» Problem details:
Without including any images, reproduce each entry exactly.
#####
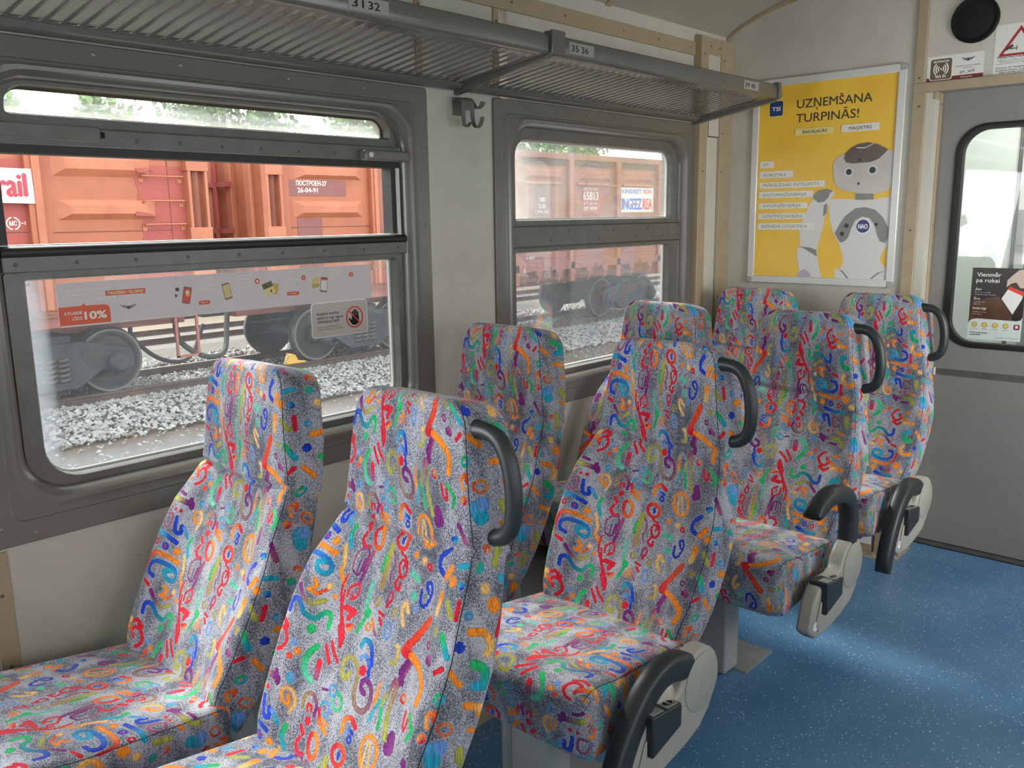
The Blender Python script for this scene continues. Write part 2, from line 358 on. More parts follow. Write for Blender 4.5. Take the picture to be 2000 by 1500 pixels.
def fabric():
    m, nt, b, out = nodes('woven_scribble_moquette'); L = nt.links
    b.inputs['Roughness'].default_value = .92; b.inputs['Specular IOR Level'].default_value = .12
    b.inputs['Sheen Weight'].default_value = .22; b.inputs['Sheen Roughness'].default_value = .45
    tc = N(nt, 'ShaderNodeTexCoord')
    n1 = N(nt, 'ShaderNodeTexNoise', Scale=430, Detail=1.5); L.new(tc.outputs['Object'], n1.inputs['Vector'])
    mp = N(nt, 'ShaderNodeMapping'); mp.inputs['Scale'].default_value = (1, 1, .33); L.new(tc.outputs['Object'], mp.inputs[0])
    n2 = N(nt, 'ShaderNodeTexNoise', Scale=17, Detail=3); L.new(mp.outputs[0], n2.inputs['Vector'])
    mr = N(nt, 'ShaderNodeMapRange'); mr.inputs[1].default_value = .35; mr.inputs[2].default_value = .66; mr.inputs[3].default_value = -.13; mr.inputs[4].default_value = .13
    L.new(n2.outputs['Fac'], mr.inputs[0])
    ad = N(nt, 'ShaderNodeMath', operation='ADD'); L.new(n1.outputs['Fac'], ad.inputs[0]); L.new(mr.outputs[0], ad.inputs[1])
    r = ramp(nt, [(.34, (.060, .068, .092)), (.47, (.165, .175, .21)), (.63, (.43, .43, .475))]); L.new(ad.outputs[0], r.inputs[0])
    at = N(nt, 'ShaderNodeAttribute', attribute_name='pattern'); ah = N(nt, 'ShaderNodeAttribute', attribute_name='halo')
    # pale outline, its edge broken up by the weave
    hm = N(nt, 'ShaderNodeMath', operation='MULTIPLY'); L.new(ah.outputs['Fac'], hm.inputs[0]); hm.inputs[1].default_value = .5
    x1 = N(nt, 'ShaderNodeMix', data_type='RGBA'); L.new(hm.outputs[0], x1.inputs['Factor']); L.new(r.outputs[0], x1.inputs['A']); x1.inputs['B'].default_value = (.47, .45, .52, 1)
    # coloured yarn, streaked along the wales
    mp2 = N(nt, 'ShaderNodeMapping'); mp2.inputs['Scale'].default_value = (1, 1, .06); L.new(tc.outputs['Object'], mp2.inputs[0])
    n3 = N(nt, 'ShaderNodeTexNoise', Scale=380, Detail=1); L.new(mp2.outputs[0], n3.inputs['Vector'])
    r3 = ramp(nt, [(.32, (.62, .62, .62)), (.68, (1.25, 1.25, 1.25))]); L.new(n3.outputs['Fac'], r3.inputs[0])
    mu = N(nt, 'ShaderNodeMix', data_type='RGBA', blend_type='MULTIPLY'); mu.inputs['Factor'].default_value = 1; L.new(at.outputs['Color'], mu.inputs['A']); L.new(r3.outputs[0], mu.inputs['B'])
    sm = N(nt, 'ShaderNodeMapRange'); sm.inputs[1].default_value = .38; sm.inputs[2].default_value = .62
    nz = N(nt, 'ShaderNodeMath', operation='MULTIPLY_ADD'); L.new(n1.outputs['Fac'], nz.inputs[0]); nz.inputs[1].default_value = .5; nz.inputs[2].default_value = -.25
    a2 = N(nt, 'ShaderNodeMath', operation='ADD'); L.new(at.outputs['Alpha'], a2.inputs[0]); L.new(nz.outputs[0], a2.inputs[1]); L.new(a2.outputs[0], sm.inputs[0])
    x2 = N(nt, 'ShaderNodeMix', data_type='RGBA'); L.new(sm.outputs[0], x2.inputs['Factor']); L.new(x1.outputs['Result'], x2.inputs['A']); L.new(mu.outputs['Result'], x2.inputs['B'])
    L.new(x2.outputs['Result'], b.inputs['Base Color'])
    bp = N(nt, 'ShaderNodeBump', Strength=.45, Distance=.0018); L.new(n1.outputs['Fac'], bp.inputs['Height']); L.new(bp.outputs[0], b.inputs['Normal'])
    return m
M['fabric'] = fabric()

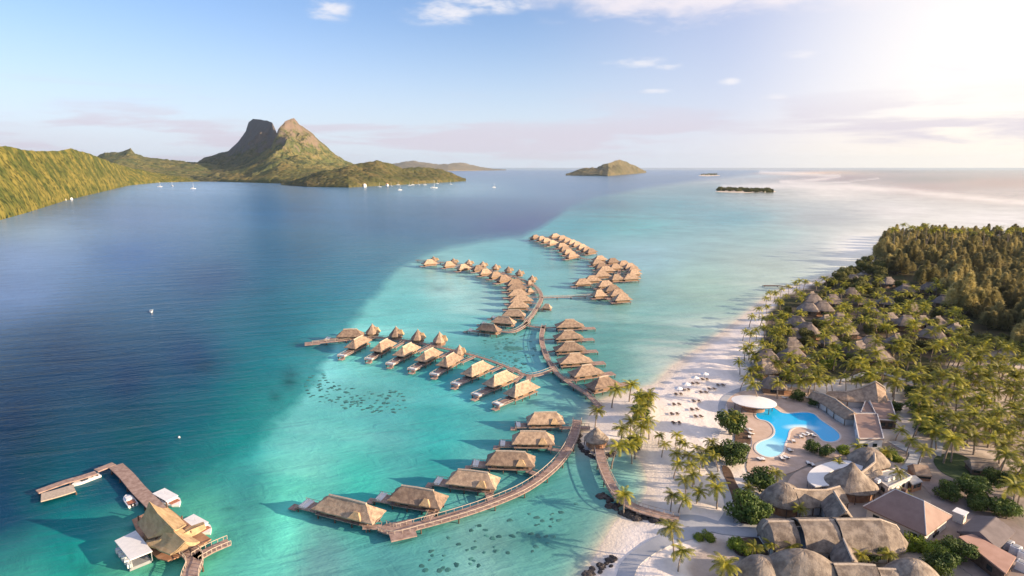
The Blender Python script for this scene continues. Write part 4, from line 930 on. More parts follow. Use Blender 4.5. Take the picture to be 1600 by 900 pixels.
# dome with tail
a = dome('round_lodge', 'round domed thatch lodge with long thatched tail beside the courtyard', 1226, 768, 8.0, 5.6, 4.6, 4.0, 0, p=2.2)
loft('', '', [(1240,764,7.4,3.4,4.0),(1262,766,6.6,3.2,4.0),(1290,766,6.4,3.2,4.0),(1312,760,6.6,3.2,4.0)], parent=a, part='tail_roof', ends=(0,0), wm_='plaster')
dome('cone_lodge', 'broad conical thatch lodge inside the white curved canopy', 1330, 742, 9.2, 6.8, 5.6, 4.2, 0, p=1.15, peak=1.6)
a = dome('round_lodge', 'grey domed thatch lodge behind the flat brown roof', 1358, 710, 8.0, 5.6, 4.8, 4.2, 0, p=2.0)
loft('', '', [(1366,708,8.6,2.0,4.4),(1367,722,7.4,2.4,4.4),(1355,732,6.4,2.6,4.2),(1344,740,5.8,2.4,4.2)], parent=a, part='spur_roof', ends=(0,0), p=1.1)
loft('thatched_gallery', 'short steep thatched gallery crossing above the triple barrel roof', [(1303,768,8.0,2.8,4.6),(1312,783,8.0,3.0,4.6),(1322,800,8.0,3.2,4.6)], ends=(0,0), p=1.1)
loft('barrel_lodge', 'leftmost section of the triple barrel thatch roof', [(1200,815,8.0,4.6,4.2),(1240,815,8.0,4.6,4.2)], ends=(.3,0), p=2.4)
loft('barrel_lodge', 'middle section of the triple barrel thatch roof', [(1247,813,8.6,4.9,4.2),(1303,813,8.6,4.9,4.2)], ends=(0,0), p=2.4)
loft('barrel_lodge', 'right section of the triple barrel thatch roof with sunlit hip end', [(1306,812,9.0,5.0,4.2),(1345,812,9.0,5.0,4.2),(1374,812,9.0,5.2,4.2)], ends=(0,1.2), p=2.0)
loft('thatched_gallery', 'steep thatched gallery joining triple roof to the bottom roofs', [(1318,842,7.2,2.6,4.0),(1325,858,7.2,2.8,4.0),(1333,876,7.2,3.0,4.0)], ends=(0,0), p=1.1)
a = dome('oval_lodge', 'large oval thatch lodge cut by the bottom frame edge', 1190, 882, 7.2, 5.0, 4.0, 3.8, 0, p=2.2)
dome('', '', 1252, 878, 9.2, 9.0, 4.6, 4.0, -8, p=2.0, parent=a, part='main_roof')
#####
» Finished answer:
The Blender Python script for this scene continues. Write part 2, from line 358 on. More parts follow. Write for Blender 4.5. Take the picture to be 2000 by 1500 pixels.
def fabric():
    m, nt, b, out = nodes('woven_scribble_moquette'); L = nt.links
    b.inputs['Roughness'].default_value = .92; b.inputs['Specular IOR Level'].default_value = .12
    b.inputs['Sheen Weight'].default_value = .22; b.inputs['Sheen Roughness'].default_value = .45
    tc = N(nt, 'ShaderNodeTexCoord')
    n1 = N(nt, 'ShaderNodeTexNoise', Scale=430, Detail=1.5); L.new(tc.outputs['Object'], n1.inputs['Vector'])
    mp = N(nt, 'ShaderNodeMapping'); mp.inputs['Scale'].default_value = (1, 1, .33); L.new(tc.outputs['Object'], mp.inputs[0])
    n2 = N(nt, 'ShaderNodeTexNoise', Scale=17, Detail=3); L.new(mp.outputs[0], n2.inputs['Vector'])
    mr = N(nt, 'ShaderNodeMapRange'); mr.inputs[1].default_value = .35; mr.inputs[2].default_value = .66; mr.inputs[3].default_value = -.13; mr.inputs[4].default_value = .13
    L.new(n2.outputs['Fac'], mr.inputs[0])
    ad = N(nt, 'ShaderNodeMath', operation='ADD'); L.new(n1.outputs['Fac'], ad.inputs[0]); L.new(mr.outputs[0], ad.inputs[1])
    r = ramp(nt, [(.34, (.060, .068, .092)), (.47, (.165, .175, .21)), (.63, (.43, .43, .475))]); L.new(ad.outputs[0], r.inputs[0])
    at = N(nt, 'ShaderNodeAttribute', attribute_name='pattern'); ah = N(nt, 'ShaderNodeAttribute', attribute_name='halo')
    # pale outline, its edge broken up by the weave
    hm = N(nt, 'ShaderNodeMath', operation='MULTIPLY'); L.new(ah.outputs['Fac'], hm.inputs[0]); hm.inputs[1].default_value = .5
    x1 = N(nt, 'ShaderNodeMix', data_type='RGBA'); L.new(hm.outputs[0], x1.inputs['Factor']); L.new(r.outputs[0], x1.inputs['A']); x1.inputs['B'].default_value = (.47, .45, .52, 1)
    # coloured yarn, streaked along the wales
    mp2 = N(nt, 'ShaderNodeMapping'); mp2.inputs['Scale'].default_value = (1, 1, .06); L.new(tc.outputs['Object'], mp2.inputs[0])
    n3 = N(nt, 'ShaderNodeTexNoise', Scale=380, Detail=1); L.new(mp2.outputs[0], n3.inputs['Vector'])
    r3 = ramp(nt, [(.32, (.62, .62, .62)), (.68, (1.25, 1.25, 1.25))]); L.new(n3.outputs['Fac'], r3.inputs[0])
    mu = N(nt, 'ShaderNodeMix', data_type='RGBA', blend_type='MULTIPLY'); mu.inputs['Factor'].default_value = 1; L.new(at.outputs['Color'], mu.inputs['A']); L.new(r3.outputs[0], mu.inputs['B'])
    sm = N(nt, 'ShaderNodeMapRange'); sm.inputs[1].default_value = .38; sm.inputs[2].default_value = .62
    nz = N(nt, 'ShaderNodeMath', operation='MULTIPLY_ADD'); L.new(n1.outputs['Fac'], nz.inputs[0]); nz.inputs[1].default_value = .5; nz.inputs[2].default_value = -.25
    a2 = N(nt, 'ShaderNodeMath', operation='ADD'); L.new(at.outputs['Alpha'], a2.inputs[0]); L.new(nz.outputs[0], a2.inputs[1]); L.new(a2.outputs[0], sm.inputs[0])
    x2 = N(nt, 'ShaderNodeMix', data_type='RGBA'); L.new(sm.outputs[0], x2.inputs['Factor']); L.new(x1.outputs['Result'], x2.inputs['A']); L.new(mu.outputs['Result'], x2.inputs['B'])
    L.new(x2.outputs['Result'], b.inputs['Base Color'])
    bp = N(nt, 'ShaderNodeBump', Strength=.45, Distance=.0018); L.new(n1.outputs['Fac'], bp.inputs['Height']); L.new(bp.outputs[0], b.inputs['Normal'])
    return m
M['fabric'] = fabric()

The Blender Python script for this scene continues. Write part 4, from line 930 on. More parts follow. Use Blender 4.5. Take the picture to be 1600 by 900 pixels.
# dome with tail
a = dome('round_lodge', 'round domed thatch lodge with long thatched tail beside the courtyard', 1226, 768, 8.0, 5.6, 4.6, 4.0, 0, p=2.2)
loft('', '', [(1240,764,7.4,3.4,4.0),(1262,766,6.6,3.2,4.0),(1290,766,6.4,3.2,4.0),(1312,760,6.6,3.2,4.0)], parent=a, part='tail_roof', ends=(0,0), wm_='plaster')
dome('cone_lodge', 'broad conical thatch lodge inside the white curved canopy', 1330, 742, 9.2, 6.8, 5.6, 4.2, 0, p=1.15, peak=1.6)
a = dome('round_lodge', 'grey domed thatch lodge behind the flat brown roof', 1358, 710, 8.0, 5.6, 4.8, 4.2, 0, p=2.0)
loft('', '', [(1366,708,8.6,2.0,4.4),(1367,722,7.4,2.4,4.4),(1355,732,6.4,2.6,4.2),(1344,740,5.8,2.4,4.2)], parent=a, part='spur_roof', ends=(0,0), p=1.1)
loft('thatched_gallery', 'short steep thatched gallery crossing above the triple barrel roof', [(1303,768,8.0,2.8,4.6),(1312,783,8.0,3.0,4.6),(1322,800,8.0,3.2,4.6)], ends=(0,0), p=1.1)
loft('barrel_lodge', 'leftmost section of the triple barrel thatch roof', [(1200,815,8.0,4.6,4.2),(1240,815,8.0,4.6,4.2)], ends=(.3,0), p=2.4)
loft('barrel_lodge', 'middle section of the triple barrel thatch roof', [(1247,813,8.6,4.9,4.2),(1303,813,8.6,4.9,4.2)], ends=(0,0), p=2.4)
loft('barrel_lodge', 'right section of the triple barrel thatch roof with sunlit hip end', [(1306,812,9.0,5.0,4.2),(1345,812,9.0,5.0,4.2),(1374,812,9.0,5.2,4.2)], ends=(0,1.2), p=2.0)
loft('thatched_gallery', 'steep thatched gallery joining triple roof to the bottom roofs', [(1318,842,7.2,2.6,4.0),(1325,858,7.2,2.8,4.0),(1333,876,7.2,3.0,4.0)], ends=(0,0), p=1.1)
a = dome('oval_lodge', 'large oval thatch lodge cut by the bottom frame edge', 1190, 882, 7.2, 5.0, 4.0, 3.8, 0, p=2.2)
dome('', '', 1252, 878, 9.2, 9.0, 4.6, 4.0, -8, p=2.0, parent=a, part='main_roof')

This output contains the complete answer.